The lion kings of Qalqilya

“The Kings of peace” is how Saeed Daoud, director of the Qalqilya Zoo, describes the three lions, Jafer, Jaras and Naboko who have recently settled into their new home in the West Bank along with two zebras and a deer.

On September 5, the animals were moved from the Ramat Gan Safari Park just outside Tel Aviv to Qalqilya after the Israeli safari park announced plans to help rebuild Qalqilya Zoo by providing it with a number of animals. The zoo has been ravaged by four years of Intifada, with several animals dying and a dramatic drop in the number visitors.

The zoo, the only one of its kind in the West Bank, was built in 1986 and is currently home to almost 170 animals. During the Intifada, however, it suffered a number of setbacks. Repeated Israeli incursions have left animals dead and traumatized. In March, 2003, a zebra died after inhaling teargas, and a giraffe, scared into a frenzy following an Israeli missile attack, slammed its head into a wall, causing itself fatal injury.

“In the last four years, the animals gradually began disappearing from their cages and showing up in the [natural history] museum, as exhibits,” said the zoo’s head veterinarian Sami Khader, referring to the animals that died during Israeli raids. Khader stays away from the museum. He says he can’t bear to see his former charges on display.

The zoo is considered the foremost tourist attraction in Qalqilya. Before the Israeli military closure on the Palestinian territories was imposed, a closure especially draconian in Qalqilya where an eight-meter high wall now completely encircles this northern West Bank town, an average of 3,000 people would visit the zoo every year. According to Qalqilya mayor, Maarouf Zahran, the zoo was developing so quickly that the municipality had to expand its area to accommodate the increasing flow of visitors. The additions then included a children’s playground and the natural history museum. The numbers have since dropped by the hundreds, which has had an extremely negative impact on the zoo, according to Daoud.

Nevertheless, Daoud emphasized the importance of developing the zoo in spite of the difficult conditions. This was the reason behind bringing in new animals. The zoo, said Daoud, must remain a center for culture, capable of attracting visitors.

“Every zoo needs a king,” said Khader. “The three lions will be the main attraction. They are the kings of any zoo.” Qalqilya Zoo’s first lion died of old age about a year ago and since then the zoo has remained without.

Israeli veterinarian Motki Levison, who oversaw the animals’ transfer from Ramat Gan told Reuters that, in addition to the more obvious purpose of rehabilitating the zoo, he hoped the interaction could help “increase understanding between the Israeli and Palestinian peoples.”

Levison also added, something Khader endorsed, that the love of animals can help the two warring peoples build bridges of peace even at a time of hostile relations, and would go some way to compensate for the losses resulting from the Israeli incursions.

The relationship between the two zoos goes back years. Khader would often visit the Ramat Gan Safari just as Levison would visit Qalqilya.

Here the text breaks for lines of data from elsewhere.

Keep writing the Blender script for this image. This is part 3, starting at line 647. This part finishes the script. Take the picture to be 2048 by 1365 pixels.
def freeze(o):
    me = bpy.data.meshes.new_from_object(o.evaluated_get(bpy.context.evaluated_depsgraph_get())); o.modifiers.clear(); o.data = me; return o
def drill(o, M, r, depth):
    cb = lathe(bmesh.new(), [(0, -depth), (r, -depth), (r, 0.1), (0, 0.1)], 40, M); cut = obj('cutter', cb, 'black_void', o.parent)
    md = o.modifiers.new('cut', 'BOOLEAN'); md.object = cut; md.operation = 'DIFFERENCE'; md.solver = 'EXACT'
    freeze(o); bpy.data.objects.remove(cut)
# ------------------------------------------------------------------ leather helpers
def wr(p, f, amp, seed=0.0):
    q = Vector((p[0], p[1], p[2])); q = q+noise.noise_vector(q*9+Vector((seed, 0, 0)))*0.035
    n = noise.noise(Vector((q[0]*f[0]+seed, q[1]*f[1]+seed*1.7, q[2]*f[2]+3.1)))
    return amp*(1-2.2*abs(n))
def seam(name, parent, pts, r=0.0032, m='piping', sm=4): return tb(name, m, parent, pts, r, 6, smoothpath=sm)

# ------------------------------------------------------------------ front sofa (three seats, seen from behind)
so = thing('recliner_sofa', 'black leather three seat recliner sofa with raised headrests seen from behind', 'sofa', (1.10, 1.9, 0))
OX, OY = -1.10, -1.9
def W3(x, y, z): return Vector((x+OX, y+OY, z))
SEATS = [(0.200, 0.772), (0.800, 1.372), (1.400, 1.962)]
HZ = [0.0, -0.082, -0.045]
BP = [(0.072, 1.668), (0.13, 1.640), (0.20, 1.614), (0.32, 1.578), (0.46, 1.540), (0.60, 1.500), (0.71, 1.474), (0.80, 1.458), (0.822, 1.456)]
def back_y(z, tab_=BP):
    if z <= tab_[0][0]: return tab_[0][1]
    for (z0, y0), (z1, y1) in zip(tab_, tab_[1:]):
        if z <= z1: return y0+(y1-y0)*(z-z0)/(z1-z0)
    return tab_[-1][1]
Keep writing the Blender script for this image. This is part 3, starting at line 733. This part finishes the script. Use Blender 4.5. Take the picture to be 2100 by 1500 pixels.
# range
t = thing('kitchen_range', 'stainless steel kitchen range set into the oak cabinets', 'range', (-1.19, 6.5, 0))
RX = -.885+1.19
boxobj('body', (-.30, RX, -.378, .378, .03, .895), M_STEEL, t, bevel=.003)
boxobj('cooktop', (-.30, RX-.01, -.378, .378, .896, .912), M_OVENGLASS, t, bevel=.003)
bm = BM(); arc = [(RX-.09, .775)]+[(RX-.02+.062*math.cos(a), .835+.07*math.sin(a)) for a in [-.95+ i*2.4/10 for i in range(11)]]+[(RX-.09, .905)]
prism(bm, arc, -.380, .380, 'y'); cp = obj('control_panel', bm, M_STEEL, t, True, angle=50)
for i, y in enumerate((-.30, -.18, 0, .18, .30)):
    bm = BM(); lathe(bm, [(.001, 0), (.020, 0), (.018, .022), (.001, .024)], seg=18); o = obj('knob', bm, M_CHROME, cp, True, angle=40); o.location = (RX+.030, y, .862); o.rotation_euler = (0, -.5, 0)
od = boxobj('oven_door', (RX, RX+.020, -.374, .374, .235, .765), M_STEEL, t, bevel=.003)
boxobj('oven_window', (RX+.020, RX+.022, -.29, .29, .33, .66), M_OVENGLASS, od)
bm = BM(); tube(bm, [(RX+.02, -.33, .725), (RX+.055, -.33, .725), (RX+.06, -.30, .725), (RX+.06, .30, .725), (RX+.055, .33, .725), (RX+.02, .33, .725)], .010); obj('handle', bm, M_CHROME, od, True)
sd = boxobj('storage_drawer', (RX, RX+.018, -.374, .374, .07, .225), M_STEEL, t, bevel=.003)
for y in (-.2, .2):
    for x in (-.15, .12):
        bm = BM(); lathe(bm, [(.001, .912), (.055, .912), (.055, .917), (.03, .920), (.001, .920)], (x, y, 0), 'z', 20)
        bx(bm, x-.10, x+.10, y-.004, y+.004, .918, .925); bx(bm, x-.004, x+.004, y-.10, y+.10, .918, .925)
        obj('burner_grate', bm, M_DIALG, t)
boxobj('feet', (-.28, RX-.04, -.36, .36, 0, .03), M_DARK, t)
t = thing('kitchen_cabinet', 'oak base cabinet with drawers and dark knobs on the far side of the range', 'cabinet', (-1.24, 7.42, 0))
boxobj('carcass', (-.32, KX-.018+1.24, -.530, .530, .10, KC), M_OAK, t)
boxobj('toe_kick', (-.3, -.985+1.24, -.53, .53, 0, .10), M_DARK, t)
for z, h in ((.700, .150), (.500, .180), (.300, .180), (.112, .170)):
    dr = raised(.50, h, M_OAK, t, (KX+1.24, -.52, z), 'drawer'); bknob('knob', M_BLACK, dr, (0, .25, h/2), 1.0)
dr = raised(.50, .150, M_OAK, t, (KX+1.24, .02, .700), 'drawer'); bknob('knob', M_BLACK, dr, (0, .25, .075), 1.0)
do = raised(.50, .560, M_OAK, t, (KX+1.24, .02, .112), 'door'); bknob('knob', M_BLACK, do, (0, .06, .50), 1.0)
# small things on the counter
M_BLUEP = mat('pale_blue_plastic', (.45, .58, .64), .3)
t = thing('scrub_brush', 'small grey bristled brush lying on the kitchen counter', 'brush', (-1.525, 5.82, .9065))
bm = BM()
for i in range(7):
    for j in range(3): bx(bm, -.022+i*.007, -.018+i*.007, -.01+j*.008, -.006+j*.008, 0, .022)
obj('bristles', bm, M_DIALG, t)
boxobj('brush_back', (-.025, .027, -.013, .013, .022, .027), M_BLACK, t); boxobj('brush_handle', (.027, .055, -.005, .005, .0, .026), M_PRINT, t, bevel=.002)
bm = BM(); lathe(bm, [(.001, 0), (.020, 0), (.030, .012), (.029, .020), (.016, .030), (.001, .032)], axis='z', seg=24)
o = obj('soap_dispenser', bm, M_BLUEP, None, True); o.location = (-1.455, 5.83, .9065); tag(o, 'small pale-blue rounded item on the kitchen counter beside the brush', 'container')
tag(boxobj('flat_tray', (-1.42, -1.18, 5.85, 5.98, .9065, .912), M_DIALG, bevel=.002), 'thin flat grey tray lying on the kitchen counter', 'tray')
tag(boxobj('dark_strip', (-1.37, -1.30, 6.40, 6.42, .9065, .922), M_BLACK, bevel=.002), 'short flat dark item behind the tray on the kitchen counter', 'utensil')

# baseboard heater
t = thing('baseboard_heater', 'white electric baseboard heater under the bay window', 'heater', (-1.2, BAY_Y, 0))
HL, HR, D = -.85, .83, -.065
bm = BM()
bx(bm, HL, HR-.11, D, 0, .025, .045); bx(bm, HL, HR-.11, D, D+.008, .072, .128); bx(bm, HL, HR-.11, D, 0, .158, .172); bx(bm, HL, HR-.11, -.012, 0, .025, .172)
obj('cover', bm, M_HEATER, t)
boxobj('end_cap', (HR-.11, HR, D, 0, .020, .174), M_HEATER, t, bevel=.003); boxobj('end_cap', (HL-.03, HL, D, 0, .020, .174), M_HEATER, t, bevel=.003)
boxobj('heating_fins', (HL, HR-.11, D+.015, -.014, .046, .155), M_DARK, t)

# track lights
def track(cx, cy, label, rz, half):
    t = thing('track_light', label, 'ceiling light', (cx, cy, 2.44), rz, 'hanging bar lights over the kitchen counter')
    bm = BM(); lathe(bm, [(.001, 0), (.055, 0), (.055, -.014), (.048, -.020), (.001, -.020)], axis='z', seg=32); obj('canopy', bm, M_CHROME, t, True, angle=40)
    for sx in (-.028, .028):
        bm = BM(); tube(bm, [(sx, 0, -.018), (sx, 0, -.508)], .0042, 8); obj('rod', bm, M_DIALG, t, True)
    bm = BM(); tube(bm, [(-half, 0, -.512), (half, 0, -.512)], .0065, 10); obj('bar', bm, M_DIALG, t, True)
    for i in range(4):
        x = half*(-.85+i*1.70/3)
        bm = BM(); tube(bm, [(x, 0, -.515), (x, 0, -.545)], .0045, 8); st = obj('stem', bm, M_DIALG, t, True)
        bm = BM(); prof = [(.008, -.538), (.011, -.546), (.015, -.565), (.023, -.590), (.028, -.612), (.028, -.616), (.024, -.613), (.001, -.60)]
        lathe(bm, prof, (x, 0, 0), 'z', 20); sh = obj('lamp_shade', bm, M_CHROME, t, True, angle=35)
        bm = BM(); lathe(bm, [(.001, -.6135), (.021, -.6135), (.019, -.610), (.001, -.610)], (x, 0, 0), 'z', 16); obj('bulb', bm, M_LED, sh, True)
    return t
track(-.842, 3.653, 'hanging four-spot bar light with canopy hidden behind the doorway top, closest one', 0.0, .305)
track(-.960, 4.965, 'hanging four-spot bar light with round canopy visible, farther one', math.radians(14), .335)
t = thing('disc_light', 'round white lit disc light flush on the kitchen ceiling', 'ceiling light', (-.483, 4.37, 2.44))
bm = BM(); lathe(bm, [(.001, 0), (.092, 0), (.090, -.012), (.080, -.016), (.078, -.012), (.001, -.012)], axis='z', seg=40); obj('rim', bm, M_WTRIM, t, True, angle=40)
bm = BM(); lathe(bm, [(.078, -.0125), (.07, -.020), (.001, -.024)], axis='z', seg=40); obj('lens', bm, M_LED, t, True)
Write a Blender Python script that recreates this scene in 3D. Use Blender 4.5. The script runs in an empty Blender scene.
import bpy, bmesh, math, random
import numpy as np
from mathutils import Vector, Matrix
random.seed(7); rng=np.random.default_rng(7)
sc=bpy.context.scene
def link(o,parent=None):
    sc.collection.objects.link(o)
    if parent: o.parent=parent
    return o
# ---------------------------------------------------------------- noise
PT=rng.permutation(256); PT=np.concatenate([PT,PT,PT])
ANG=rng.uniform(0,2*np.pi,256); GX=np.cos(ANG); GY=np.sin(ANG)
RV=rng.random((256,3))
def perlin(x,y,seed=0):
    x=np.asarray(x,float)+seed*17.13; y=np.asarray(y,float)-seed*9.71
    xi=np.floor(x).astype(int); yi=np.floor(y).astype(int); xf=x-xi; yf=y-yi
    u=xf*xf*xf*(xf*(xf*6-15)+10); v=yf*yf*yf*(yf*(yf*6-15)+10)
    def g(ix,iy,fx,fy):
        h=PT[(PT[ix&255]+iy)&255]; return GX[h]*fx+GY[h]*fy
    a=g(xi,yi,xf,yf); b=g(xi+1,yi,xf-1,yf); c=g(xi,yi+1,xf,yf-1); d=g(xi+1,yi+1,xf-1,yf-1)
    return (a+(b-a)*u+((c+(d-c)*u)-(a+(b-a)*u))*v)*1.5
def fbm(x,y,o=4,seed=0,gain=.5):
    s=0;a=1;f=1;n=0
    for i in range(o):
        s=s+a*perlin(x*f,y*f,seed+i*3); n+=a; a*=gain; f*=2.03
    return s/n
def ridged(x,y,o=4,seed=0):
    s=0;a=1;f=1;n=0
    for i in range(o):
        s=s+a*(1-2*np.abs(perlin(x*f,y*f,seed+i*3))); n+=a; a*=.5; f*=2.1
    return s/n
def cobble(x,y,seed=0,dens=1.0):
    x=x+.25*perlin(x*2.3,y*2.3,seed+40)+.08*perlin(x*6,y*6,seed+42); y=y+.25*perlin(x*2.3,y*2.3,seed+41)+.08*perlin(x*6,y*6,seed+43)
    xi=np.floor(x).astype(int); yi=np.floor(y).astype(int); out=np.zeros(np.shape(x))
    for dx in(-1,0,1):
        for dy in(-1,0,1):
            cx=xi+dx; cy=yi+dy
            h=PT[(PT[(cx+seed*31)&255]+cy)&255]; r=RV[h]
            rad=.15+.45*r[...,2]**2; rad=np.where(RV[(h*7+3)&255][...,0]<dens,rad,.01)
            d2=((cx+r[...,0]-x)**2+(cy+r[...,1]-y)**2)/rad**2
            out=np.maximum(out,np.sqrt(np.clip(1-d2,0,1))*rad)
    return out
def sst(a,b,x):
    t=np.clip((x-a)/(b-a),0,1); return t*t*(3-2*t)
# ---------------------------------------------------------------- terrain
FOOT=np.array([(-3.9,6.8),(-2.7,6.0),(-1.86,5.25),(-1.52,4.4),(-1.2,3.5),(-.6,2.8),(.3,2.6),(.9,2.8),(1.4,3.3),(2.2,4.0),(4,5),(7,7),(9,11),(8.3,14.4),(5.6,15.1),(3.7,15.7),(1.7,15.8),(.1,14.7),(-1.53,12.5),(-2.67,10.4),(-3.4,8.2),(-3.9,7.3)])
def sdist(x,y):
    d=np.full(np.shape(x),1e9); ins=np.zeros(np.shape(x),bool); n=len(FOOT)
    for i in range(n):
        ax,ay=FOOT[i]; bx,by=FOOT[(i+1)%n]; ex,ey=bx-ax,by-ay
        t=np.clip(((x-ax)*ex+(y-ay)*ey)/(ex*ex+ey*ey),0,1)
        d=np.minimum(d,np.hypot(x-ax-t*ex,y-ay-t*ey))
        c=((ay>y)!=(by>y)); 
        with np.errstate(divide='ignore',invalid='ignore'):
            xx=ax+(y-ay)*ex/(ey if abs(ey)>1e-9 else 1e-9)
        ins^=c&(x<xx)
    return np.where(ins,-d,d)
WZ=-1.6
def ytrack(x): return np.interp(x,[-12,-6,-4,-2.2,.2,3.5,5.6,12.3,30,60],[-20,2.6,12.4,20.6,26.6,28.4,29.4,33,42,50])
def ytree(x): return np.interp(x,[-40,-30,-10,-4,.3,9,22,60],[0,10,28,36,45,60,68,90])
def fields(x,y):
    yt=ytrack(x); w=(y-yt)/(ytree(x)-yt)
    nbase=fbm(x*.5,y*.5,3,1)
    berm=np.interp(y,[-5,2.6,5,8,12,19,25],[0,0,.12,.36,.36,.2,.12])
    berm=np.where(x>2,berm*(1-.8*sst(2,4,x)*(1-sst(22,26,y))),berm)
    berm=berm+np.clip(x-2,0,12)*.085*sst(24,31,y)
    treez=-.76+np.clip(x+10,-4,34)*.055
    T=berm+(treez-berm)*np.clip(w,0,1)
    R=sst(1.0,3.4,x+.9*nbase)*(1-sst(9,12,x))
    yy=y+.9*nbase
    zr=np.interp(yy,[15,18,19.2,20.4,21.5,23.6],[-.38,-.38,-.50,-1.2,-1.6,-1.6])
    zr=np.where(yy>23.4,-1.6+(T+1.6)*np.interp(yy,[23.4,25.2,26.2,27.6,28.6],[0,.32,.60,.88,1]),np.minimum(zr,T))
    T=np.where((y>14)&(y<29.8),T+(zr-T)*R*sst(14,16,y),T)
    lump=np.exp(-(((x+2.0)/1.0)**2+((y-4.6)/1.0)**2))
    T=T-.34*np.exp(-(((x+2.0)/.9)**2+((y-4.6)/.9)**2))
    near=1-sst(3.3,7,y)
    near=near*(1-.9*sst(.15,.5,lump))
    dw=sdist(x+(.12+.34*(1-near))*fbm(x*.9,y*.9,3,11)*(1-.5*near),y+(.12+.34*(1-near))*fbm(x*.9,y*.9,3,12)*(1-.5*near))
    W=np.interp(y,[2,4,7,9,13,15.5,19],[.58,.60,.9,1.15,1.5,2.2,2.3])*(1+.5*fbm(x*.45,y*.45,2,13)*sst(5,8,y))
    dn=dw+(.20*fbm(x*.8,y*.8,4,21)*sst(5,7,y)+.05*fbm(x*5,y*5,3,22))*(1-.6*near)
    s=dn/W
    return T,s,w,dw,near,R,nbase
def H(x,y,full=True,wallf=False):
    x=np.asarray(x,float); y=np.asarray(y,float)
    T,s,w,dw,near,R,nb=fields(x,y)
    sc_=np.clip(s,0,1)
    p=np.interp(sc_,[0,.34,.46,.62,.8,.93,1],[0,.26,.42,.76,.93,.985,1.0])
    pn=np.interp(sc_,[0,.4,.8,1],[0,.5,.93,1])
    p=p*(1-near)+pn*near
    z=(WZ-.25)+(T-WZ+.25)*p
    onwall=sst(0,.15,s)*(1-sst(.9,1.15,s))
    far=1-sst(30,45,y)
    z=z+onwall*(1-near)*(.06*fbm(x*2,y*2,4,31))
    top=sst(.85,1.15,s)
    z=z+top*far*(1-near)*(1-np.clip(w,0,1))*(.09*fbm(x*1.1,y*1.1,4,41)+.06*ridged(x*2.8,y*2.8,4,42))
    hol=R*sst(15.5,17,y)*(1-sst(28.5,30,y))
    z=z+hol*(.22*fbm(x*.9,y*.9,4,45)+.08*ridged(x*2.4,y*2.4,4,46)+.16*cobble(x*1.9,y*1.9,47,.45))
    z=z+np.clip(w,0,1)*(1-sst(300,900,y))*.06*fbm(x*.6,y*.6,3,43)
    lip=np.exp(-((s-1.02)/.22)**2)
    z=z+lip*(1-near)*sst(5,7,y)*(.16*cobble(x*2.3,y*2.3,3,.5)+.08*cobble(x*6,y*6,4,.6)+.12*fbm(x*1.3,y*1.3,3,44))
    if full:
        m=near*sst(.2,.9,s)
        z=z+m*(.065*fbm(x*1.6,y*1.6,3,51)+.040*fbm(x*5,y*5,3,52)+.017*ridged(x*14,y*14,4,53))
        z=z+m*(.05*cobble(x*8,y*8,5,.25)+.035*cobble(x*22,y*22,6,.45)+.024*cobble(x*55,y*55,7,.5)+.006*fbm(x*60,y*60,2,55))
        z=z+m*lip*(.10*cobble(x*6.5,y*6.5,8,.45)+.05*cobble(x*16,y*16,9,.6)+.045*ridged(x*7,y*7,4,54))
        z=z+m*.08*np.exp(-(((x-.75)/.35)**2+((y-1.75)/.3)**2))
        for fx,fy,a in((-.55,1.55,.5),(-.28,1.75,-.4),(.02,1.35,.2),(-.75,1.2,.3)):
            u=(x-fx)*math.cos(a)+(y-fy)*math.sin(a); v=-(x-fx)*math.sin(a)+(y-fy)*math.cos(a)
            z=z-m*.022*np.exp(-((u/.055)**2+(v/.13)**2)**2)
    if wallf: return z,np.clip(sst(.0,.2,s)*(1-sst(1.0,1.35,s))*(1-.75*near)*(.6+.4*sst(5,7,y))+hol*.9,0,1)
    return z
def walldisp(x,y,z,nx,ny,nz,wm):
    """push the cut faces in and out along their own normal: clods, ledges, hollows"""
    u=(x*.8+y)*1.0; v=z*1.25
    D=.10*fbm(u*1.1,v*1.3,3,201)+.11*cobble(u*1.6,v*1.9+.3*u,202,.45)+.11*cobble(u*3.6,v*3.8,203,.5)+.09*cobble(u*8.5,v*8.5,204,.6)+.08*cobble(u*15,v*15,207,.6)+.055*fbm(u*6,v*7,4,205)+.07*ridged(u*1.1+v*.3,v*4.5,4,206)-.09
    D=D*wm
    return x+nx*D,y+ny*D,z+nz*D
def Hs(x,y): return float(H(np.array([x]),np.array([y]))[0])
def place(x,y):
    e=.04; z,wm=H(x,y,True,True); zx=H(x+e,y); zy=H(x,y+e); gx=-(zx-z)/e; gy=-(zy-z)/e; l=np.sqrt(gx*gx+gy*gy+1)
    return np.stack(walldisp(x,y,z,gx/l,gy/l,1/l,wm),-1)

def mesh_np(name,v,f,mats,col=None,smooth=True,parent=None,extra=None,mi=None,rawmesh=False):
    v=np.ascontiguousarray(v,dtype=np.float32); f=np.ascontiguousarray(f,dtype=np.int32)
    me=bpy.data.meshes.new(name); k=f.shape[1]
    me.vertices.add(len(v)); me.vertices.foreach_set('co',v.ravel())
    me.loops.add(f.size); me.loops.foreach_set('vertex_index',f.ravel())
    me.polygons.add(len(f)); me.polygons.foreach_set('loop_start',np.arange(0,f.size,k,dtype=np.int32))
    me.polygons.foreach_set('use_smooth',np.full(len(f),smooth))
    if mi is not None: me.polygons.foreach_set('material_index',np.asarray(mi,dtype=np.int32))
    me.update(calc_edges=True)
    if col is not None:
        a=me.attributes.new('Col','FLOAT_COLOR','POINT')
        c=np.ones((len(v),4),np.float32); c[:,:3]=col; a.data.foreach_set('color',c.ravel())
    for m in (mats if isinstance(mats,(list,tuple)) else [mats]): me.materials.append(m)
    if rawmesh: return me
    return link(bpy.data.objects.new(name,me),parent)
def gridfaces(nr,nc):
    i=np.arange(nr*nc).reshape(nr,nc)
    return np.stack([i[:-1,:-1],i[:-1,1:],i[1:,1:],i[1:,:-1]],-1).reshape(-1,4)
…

The Intifada and the Israeli military closures put a stop to such exchanges, and cooperation now is limited mainly to phone conversations.

The Israeli park has also pledged to send another two shipments of animals including a male giraffe in place of the one killed during the Israeli incursion. However, Levison indicated that the zoo is planning to first ensure that the animals that were transferred would adapt to their new environment before a second shipment is sent out.

“We really want peace and coexistence, but politics don’t have a place in this,” said Sagit Horowitz, spokesperson for the safari park. “It is important to us that Palestinians know these species and love animals too.”

The new arrivals have already attracted curiosity. One visitor, Ammar Shalaldeh, said he and his family came to the zoo for a change of scenery but especially to see the lions.

“My seven-year-old daughter was so excited. She was skipping from cage to cage, happy and scared at the same time, especially when she came to the lions’ cage. This is the first time she has ever seen lions and she was surprised at how big they were.”

Zahran, does not underestimate the importance of the zoo to the town and its population. “The zoo has cultural and educational dimensions in addition to its tourist and entertainment dimensions.” He said, in spite of the current difficult circumstances, one of the municipality’s priorities is to maintain, develop and expand the zoo given its importance to the status of the city and its relationship with other Palestinian cities and the world.

Zahran added that in addition to the zoo’s cultural and entertainment value, in the past it used to bring in a steady and reasonable income for the treasury of the municipality, which owns the animal park. He was nevertheless aware of the irony.

“Our zoo is a small prison within a larger prison,” says Khader. “The large prison has only one purpose, which is to increase the distance and hatred between the two peoples. We are neighbors today and will be neighbors tomorrow. This wall can never build good relationships between us and our neighbors.”

The only other Palestinian zoo, in Rafah in the Gaza Strip, was completely destroyed in May during the Israeli “Operation Rainbow” there. Israeli bulldozers leveled the zoo, killing a number of animals, which were buried under its ruins in the Brazil Camp neighborhood. A few of the animals, including a snake and a kangaroo escaped and have not been located since.